## Records for the exercise

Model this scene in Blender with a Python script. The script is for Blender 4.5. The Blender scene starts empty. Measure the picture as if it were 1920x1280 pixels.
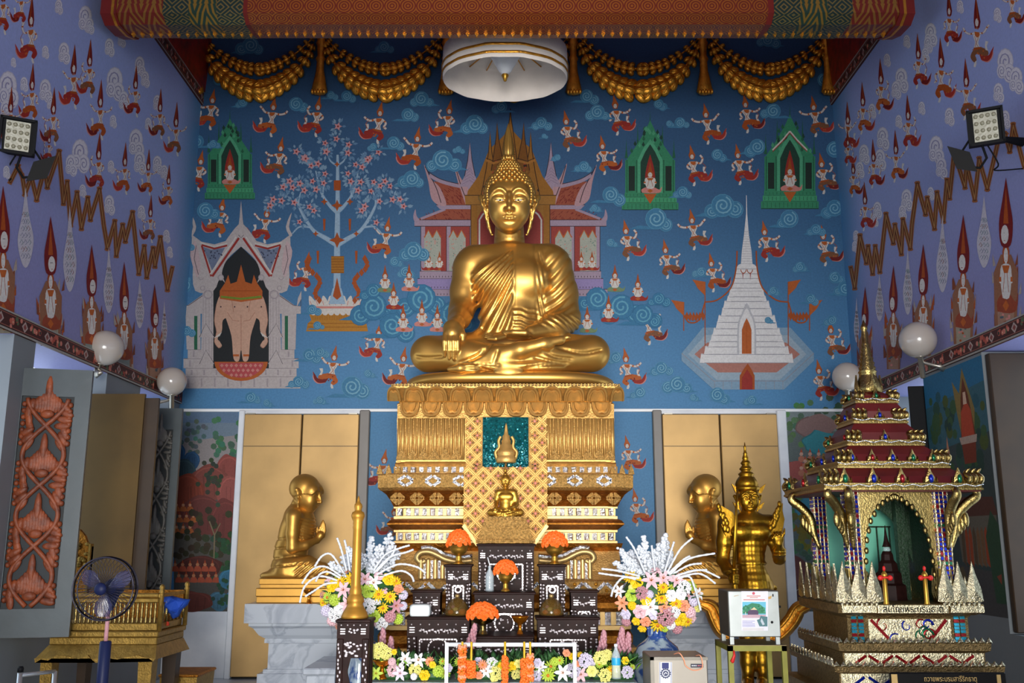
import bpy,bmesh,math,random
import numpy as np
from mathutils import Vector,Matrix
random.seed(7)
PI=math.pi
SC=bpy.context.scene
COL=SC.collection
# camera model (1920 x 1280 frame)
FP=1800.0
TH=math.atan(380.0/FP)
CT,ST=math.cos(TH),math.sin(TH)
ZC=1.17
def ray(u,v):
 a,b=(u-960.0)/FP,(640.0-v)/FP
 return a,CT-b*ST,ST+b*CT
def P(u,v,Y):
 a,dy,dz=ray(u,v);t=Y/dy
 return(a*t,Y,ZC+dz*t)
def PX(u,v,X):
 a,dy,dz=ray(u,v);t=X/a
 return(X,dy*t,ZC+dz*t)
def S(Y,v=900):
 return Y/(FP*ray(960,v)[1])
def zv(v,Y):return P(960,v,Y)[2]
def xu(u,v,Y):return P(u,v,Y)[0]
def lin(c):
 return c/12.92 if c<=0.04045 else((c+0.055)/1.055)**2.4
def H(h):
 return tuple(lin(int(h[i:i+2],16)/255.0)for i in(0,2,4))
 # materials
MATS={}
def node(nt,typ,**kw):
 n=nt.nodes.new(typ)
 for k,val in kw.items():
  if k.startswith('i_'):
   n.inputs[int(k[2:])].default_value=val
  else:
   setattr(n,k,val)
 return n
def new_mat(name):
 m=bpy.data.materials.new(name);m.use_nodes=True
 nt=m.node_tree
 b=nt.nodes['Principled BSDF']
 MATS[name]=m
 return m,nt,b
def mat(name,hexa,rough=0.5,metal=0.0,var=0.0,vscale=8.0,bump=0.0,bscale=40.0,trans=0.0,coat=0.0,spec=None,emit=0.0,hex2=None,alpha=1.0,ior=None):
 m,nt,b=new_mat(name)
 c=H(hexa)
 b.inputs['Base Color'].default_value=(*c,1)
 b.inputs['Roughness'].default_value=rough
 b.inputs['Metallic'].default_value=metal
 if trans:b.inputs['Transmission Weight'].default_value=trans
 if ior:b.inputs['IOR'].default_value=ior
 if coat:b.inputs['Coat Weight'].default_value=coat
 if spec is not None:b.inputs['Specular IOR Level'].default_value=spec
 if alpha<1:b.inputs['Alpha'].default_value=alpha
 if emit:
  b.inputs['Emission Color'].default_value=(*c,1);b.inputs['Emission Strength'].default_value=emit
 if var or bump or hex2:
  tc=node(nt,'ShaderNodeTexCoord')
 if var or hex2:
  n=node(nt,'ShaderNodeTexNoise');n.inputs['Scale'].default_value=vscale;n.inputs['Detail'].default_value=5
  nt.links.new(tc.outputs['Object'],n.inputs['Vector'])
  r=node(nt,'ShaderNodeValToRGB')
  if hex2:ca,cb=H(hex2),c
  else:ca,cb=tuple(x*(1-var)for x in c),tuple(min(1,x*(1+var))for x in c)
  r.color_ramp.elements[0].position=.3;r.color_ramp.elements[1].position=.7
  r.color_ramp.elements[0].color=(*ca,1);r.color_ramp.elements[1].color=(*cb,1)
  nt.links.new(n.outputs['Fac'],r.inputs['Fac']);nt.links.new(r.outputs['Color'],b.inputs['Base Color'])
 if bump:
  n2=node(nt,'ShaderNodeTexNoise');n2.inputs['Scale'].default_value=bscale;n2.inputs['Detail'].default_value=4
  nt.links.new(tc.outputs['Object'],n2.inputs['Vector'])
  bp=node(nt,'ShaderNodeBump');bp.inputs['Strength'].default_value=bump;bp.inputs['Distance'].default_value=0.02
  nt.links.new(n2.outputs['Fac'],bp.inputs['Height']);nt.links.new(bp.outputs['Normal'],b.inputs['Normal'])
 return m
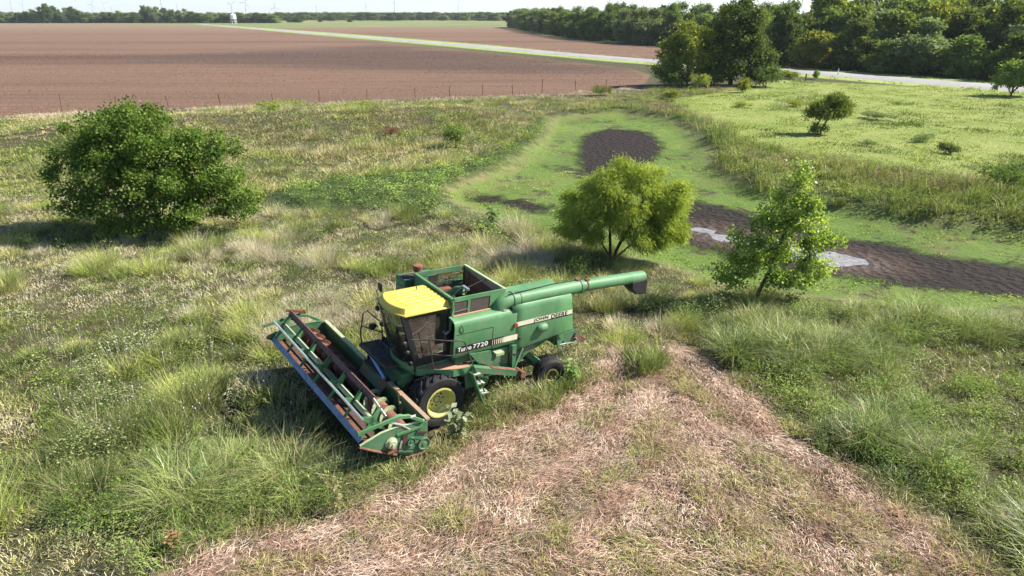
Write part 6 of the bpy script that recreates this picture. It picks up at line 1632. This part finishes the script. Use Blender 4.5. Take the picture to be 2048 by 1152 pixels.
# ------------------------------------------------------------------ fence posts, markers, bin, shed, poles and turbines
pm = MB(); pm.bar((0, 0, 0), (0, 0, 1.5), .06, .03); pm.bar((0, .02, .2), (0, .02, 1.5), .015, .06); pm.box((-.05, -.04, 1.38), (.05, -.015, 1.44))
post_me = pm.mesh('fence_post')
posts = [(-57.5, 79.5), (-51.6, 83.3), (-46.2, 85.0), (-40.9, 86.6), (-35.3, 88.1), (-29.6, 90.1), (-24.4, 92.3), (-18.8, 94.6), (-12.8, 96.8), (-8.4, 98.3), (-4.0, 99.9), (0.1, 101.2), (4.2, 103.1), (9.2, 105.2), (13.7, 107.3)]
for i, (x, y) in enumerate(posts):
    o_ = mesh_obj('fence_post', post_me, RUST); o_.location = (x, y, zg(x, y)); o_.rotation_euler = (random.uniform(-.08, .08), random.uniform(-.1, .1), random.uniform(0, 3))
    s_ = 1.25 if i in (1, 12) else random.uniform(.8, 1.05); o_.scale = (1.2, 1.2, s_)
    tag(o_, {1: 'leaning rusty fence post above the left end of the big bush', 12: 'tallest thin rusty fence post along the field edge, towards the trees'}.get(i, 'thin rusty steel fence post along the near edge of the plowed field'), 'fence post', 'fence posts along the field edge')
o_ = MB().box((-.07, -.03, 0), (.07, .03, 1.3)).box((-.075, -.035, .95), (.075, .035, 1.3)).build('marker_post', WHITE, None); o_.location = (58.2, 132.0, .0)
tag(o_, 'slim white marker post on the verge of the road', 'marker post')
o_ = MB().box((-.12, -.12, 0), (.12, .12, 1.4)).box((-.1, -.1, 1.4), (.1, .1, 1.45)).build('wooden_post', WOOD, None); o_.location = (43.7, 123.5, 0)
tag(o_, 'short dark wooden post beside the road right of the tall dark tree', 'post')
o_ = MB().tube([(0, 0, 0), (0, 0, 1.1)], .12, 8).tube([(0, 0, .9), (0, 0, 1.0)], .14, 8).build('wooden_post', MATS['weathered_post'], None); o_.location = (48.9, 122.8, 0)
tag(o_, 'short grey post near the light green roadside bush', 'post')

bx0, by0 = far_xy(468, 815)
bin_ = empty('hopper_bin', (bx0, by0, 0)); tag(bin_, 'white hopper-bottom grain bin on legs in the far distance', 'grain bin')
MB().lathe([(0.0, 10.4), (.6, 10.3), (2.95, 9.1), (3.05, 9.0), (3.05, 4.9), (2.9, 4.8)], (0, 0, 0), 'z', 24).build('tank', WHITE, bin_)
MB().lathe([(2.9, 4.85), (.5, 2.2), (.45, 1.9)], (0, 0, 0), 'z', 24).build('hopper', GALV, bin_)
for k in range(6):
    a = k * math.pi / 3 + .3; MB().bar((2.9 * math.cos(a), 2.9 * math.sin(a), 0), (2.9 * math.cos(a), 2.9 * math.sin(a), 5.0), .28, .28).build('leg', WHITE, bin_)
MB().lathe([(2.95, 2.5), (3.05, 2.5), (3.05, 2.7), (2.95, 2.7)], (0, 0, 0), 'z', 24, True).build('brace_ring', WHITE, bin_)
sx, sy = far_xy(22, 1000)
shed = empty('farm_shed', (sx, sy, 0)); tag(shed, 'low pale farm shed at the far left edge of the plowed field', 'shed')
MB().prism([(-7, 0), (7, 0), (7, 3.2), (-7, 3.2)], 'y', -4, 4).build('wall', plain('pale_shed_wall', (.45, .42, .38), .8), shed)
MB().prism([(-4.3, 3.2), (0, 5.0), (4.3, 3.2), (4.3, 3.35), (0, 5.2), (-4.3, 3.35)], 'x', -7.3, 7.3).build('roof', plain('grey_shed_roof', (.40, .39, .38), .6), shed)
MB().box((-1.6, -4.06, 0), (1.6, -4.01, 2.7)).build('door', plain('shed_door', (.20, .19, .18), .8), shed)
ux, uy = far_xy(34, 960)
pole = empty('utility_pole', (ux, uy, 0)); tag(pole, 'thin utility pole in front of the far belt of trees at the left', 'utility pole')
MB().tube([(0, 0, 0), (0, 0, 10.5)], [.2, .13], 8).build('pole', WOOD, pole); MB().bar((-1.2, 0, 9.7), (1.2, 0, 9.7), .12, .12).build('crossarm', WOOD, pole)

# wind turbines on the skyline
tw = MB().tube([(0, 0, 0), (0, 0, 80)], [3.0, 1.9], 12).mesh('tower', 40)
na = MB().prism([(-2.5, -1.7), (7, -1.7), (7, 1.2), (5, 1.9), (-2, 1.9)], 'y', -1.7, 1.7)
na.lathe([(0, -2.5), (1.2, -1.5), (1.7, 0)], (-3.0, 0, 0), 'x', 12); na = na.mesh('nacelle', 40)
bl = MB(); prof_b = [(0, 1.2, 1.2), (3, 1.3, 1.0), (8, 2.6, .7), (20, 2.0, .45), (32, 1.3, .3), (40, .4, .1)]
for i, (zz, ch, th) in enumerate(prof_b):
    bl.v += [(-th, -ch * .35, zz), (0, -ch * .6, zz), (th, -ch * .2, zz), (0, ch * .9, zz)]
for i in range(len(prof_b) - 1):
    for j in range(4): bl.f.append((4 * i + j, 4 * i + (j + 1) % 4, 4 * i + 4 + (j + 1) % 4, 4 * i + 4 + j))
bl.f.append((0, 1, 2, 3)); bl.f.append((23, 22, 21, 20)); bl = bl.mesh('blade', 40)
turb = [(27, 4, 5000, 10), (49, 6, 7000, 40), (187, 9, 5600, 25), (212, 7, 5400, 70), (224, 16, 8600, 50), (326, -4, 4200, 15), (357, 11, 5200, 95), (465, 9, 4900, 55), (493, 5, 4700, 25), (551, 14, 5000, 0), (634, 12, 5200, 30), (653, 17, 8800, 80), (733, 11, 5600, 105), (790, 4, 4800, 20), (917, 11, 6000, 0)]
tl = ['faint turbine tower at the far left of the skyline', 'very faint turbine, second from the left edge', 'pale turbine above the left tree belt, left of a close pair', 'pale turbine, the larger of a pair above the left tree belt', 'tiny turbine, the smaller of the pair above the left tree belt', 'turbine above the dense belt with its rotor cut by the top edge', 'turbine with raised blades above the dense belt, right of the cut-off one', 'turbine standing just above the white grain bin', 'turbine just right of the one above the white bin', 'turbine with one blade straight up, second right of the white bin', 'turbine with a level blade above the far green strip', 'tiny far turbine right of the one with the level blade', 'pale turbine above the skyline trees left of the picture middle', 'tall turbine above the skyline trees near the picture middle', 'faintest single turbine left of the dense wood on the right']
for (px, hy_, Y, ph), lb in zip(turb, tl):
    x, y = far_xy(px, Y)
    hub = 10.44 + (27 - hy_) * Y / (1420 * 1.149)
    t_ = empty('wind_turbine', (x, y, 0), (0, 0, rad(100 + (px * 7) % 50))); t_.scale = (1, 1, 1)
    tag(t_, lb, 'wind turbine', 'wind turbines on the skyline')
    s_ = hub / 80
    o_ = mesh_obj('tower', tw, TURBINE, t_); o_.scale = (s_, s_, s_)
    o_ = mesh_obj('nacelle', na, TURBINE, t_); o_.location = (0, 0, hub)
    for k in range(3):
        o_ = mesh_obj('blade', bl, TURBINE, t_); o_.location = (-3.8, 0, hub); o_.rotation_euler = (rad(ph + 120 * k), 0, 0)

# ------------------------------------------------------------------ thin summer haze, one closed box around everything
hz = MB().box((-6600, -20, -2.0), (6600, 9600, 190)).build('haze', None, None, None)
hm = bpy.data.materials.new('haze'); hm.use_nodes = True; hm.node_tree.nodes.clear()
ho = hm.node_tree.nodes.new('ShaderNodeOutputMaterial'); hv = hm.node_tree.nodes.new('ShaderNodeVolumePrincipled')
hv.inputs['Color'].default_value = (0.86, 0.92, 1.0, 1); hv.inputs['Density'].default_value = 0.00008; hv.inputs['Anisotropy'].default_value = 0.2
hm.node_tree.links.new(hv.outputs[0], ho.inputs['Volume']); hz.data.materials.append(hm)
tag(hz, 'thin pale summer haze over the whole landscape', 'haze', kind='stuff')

## Aim of the task
Show every line of the records above that contains the word "empty".

## Solution
Model this scene in Blender with a Python script. The script is for Blender 4.5. The Blender scene starts empty. Measure the picture as if it were 1920x1280 pixels.
bin_ = empty('hopper_bin', (bx0, by0, 0)); tag(bin_, 'white hopper-bottom grain bin on legs in the far distance', 'grain bin')
shed = empty('farm_shed', (sx, sy, 0)); tag(shed, 'low pale farm shed at the far left edge of the plowed field', 'shed')
pole = empty('utility_pole', (ux, uy, 0)); tag(pole, 'thin utility pole in front of the far belt of trees at the left', 'utility pole')
    t_ = empty('wind_turbine', (x, y, 0), (0, 0, rad(100 + (px * 7) % 50))); t_.scale = (1, 1, 1)